▸ **Exercise instructions**: Repeat exactly the lines running from the first line of the data to the line containing "col = sc.collection", both ends included, and nothing else; drop the pictures.

___

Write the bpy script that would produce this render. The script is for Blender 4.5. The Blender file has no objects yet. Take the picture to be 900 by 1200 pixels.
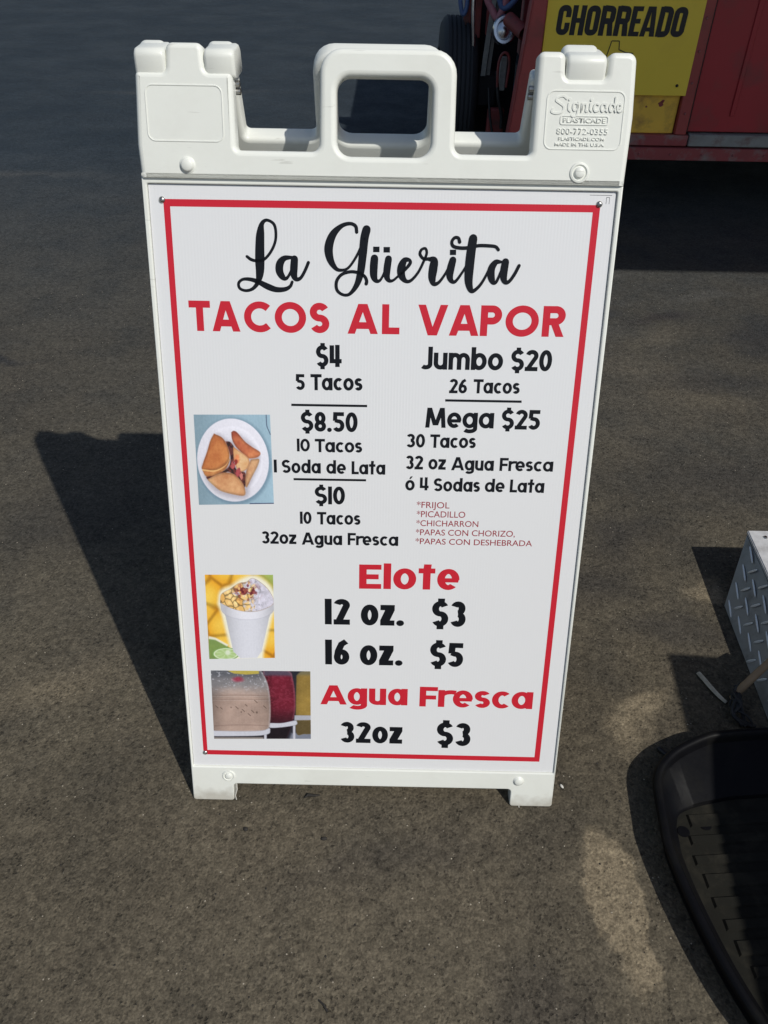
import bpy, bmesh, math, random
import numpy as np
from mathutils import Vector, Matrix, noise as mnoise
random.seed(7); np.random.seed(7)
R = math.radians
sc = bpy.context.scene
col = sc.collection

# ------------------------------------------------------------------ camera
cam_d = bpy.data.cameras.new("camera"); cam = bpy.data.objects.new("camera", cam_d); col.objects.link(cam)
RX = Vector((0.9997998447533205, 0.015402215519955478, 0.012768797449766865))
RD = Vector((0.019644378287944502, -0.6348324869868666, -0.7724000335757051))
RF = Vector((-0.0037906243438867848, 0.7724962687438346, -0.6350079888819798))
cm = Matrix((( RX.x, -RD.x, -RF.x, 0.01474419), (RX.y, -RD.y, -RF.y, -0.75094672), (RX.z, -RD.z, -RF.z, 1.26517189), (0, 0, 0, 1)))
cam.matrix_world = cm
cam_d.sensor_fit = 'HORIZONTAL'; cam_d.sensor_width = 36.0; cam_d.lens = 37.6
cam_d.clip_start = 0.05; cam_d.clip_end = 400
sc.camera = cam

# ------------------------------------------------------------------ world and sun
SUN_EL, SUN_AZ = 48.0, 43.0          # azimuth measured from -Y (behind the camera) towards +X
w = bpy.data.worlds.new("World"); sc.world = w; w.use_nodes = True
wn = w.node_tree.nodes; wn.clear()
sky = wn.new('ShaderNodeTexSky'); sky.sky_type = 'NISHITA'; sky.sun_disc = False
sky.sun_elevation = R(SUN_EL); sky.sun_rotation = R(180 - SUN_AZ)
bg = wn.new('ShaderNodeBackground'); bg.inputs['Strength'].default_value = 0.08
wo = wn.new('ShaderNodeOutputWorld')
w.node_tree.links.new(sky.outputs[0], bg.inputs[0]); w.node_tree.links.new(bg.outputs[0], wo.inputs[0])
sd = bpy.data.lights.new("sun", 'SUN'); sd.energy = 3.3; sd.angle = R(0.6); sd.color = (1.0, 0.97, 0.90)
sun = bpy.data.objects.new("sun", sd); col.objects.link(sun)
sv = Vector((math.cos(R(SUN_EL))*math.sin(R(SUN_AZ)), -math.cos(R(SUN_EL))*math.cos(R(SUN_AZ)), math.sin(R(SUN_EL))))
sun.rotation_euler = sv.to_track_quat('Z', 'Y').to_euler()
sc.view_settings.view_transform = 'Standard'; sc.view_settings.look = 'None'
sc.view_settings.exposure = 0.0; sc.view_settings.gamma = 1.0
sc.render.resolution_x = 768; sc.render.resolution_y = 1024

# ------------------------------------------------------------------ helpers
def s2l(c):
    return tuple((x/12.92 if x <= 0.04045 else ((x+0.055)/1.055)**2.4) for x in c)

def mat(name, base, rough=0.5, metal=0.0, noise_amt=0.0, noise_scale=20, bump=0.0, bump_scale=200, coat=0.0, spec=0.5, dirt=None, dirt_amt=0.0, dirt_scale=6, sss=0.0):
    m = bpy.data.materials.new(name); m.use_nodes = True
    nt = m.node_tree; n = nt.nodes; L = nt.links
    b = n['Principled BSDF']
    b.inputs['Base Color'].default_value = (*base, 1)
    b.inputs['Roughness'].default_value = rough; b.inputs['Metallic'].default_value = metal
    b.inputs['Specular IOR Level'].default_value = spec
    if coat: b.inputs['Coat Weight'].default_value = coat; b.inputs['Coat Roughness'].default_value = 0.12
    if sss:
        b.inputs['Subsurface Weight'].default_value = sss; b.inputs['Subsurface Radius'].default_value = (0.004, 0.004, 0.003); b.inputs['Subsurface Scale'].default_value = 1.0
    tc = n.new('ShaderNodeTexCoord')
    last = None
    if noise_amt or dirt:
        no = n.new('ShaderNodeTexNoise'); no.inputs['Scale'].default_value = noise_scale; no.inputs['Detail'].default_value = 6
        L.new(tc.outputs['Object'], no.inputs['Vector'])
        mx = n.new('ShaderNodeMix'); mx.data_type = 'RGBA'
        mx.inputs[6].default_value = (*[c*(1-noise_amt) for c in base], 1); mx.inputs[7].default_value = (*[min(1, c*(1+noise_amt)) for c in base], 1)
        L.new(no.outputs[0], mx.inputs[0]); last = mx.outputs[2]
        rr = n.new('ShaderNodeMapRange'); rr.inputs[3].default_value = max(0.02, rough-0.08); rr.inputs[4].default_value = min(1, rough+0.12)
        L.new(no.outputs[0], rr.inputs[0]); L.new(rr.outputs[0], b.inputs['Roughness'])
    if dirt:
        nd = n.new('ShaderNodeTexNoise'); nd.inputs['Scale'].default_value = dirt_scale; nd.inputs['Detail'].default_value = 9; nd.inputs['Roughness'].default_value = 0.65
        L.new(tc.outputs['Object'], nd.inputs['Vector'])
        cr = n.new('ShaderNodeMapRange'); cr.inputs[1].default_value = 0.5; cr.inputs[2].default_value = 0.68; cr.inputs[4].default_value = dirt_amt
        L.new(nd.outputs[0], cr.inputs[0])
        m2 = n.new('ShaderNodeMix'); m2.data_type = 'RGBA'; m2.inputs[7].default_value = (*dirt, 1)
        L.new(cr.outputs[0], m2.inputs[0]); L.new(last, m2.inputs[6]); last = m2.outputs[2]
    if last: L.new(last, b.inputs['Base Color'])
    if bump:
        nb = n.new('ShaderNodeTexNoise'); nb.inputs['Scale'].default_value = bump_scale; nb.inputs['Detail'].default_value = 4
        L.new(tc.outputs['Object'], nb.inputs['Vector'])
        bp = n.new('ShaderNodeBump'); bp.inputs['Strength'].default_value = bump; bp.inputs['Distance'].default_value = 0.002
        L.new(nb.outputs[0], bp.inputs['Height']); L.new(bp.outputs[0], b.inputs['Normal'])
    return m

def link_mesh(name, bm_or_me, m, parent=None, smooth=None):
    if isinstance(bm_or_me, bmesh.types.BMesh):
        me = bpy.data.meshes.new(name); bm_or_me.normal_update(); bm_or_me.to_mesh(me); bm_or_me.free()
    else:
        me = bm_or_me
    if m is not None:
        me.materials.clear(); me.materials.append(m)
    o = bpy.data.objects.new(name, me); col.objects.link(o)
    if parent: o.parent = parent
    if smooth is not None and len(me.polygons):
        me.polygons.foreach_set('use_smooth', [True]*len(me.polygons))
        me.set_sharp_from_angle(angle=R(smooth))
    return o

def tag(o, label, cat, group=None):
    o['label'] = label; o['category'] = cat
    if group: o['group'] = group
    return o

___

▸ **Full answer**:
Write the bpy script that would produce this render. The script is for Blender 4.5. The Blender file has no objects yet. Take the picture to be 900 by 1200 pixels.
import bpy, bmesh, math, random
import numpy as np
from mathutils import Vector, Matrix, noise as mnoise
random.seed(7); np.random.seed(7)
R = math.radians
sc = bpy.context.scene
col = sc.collection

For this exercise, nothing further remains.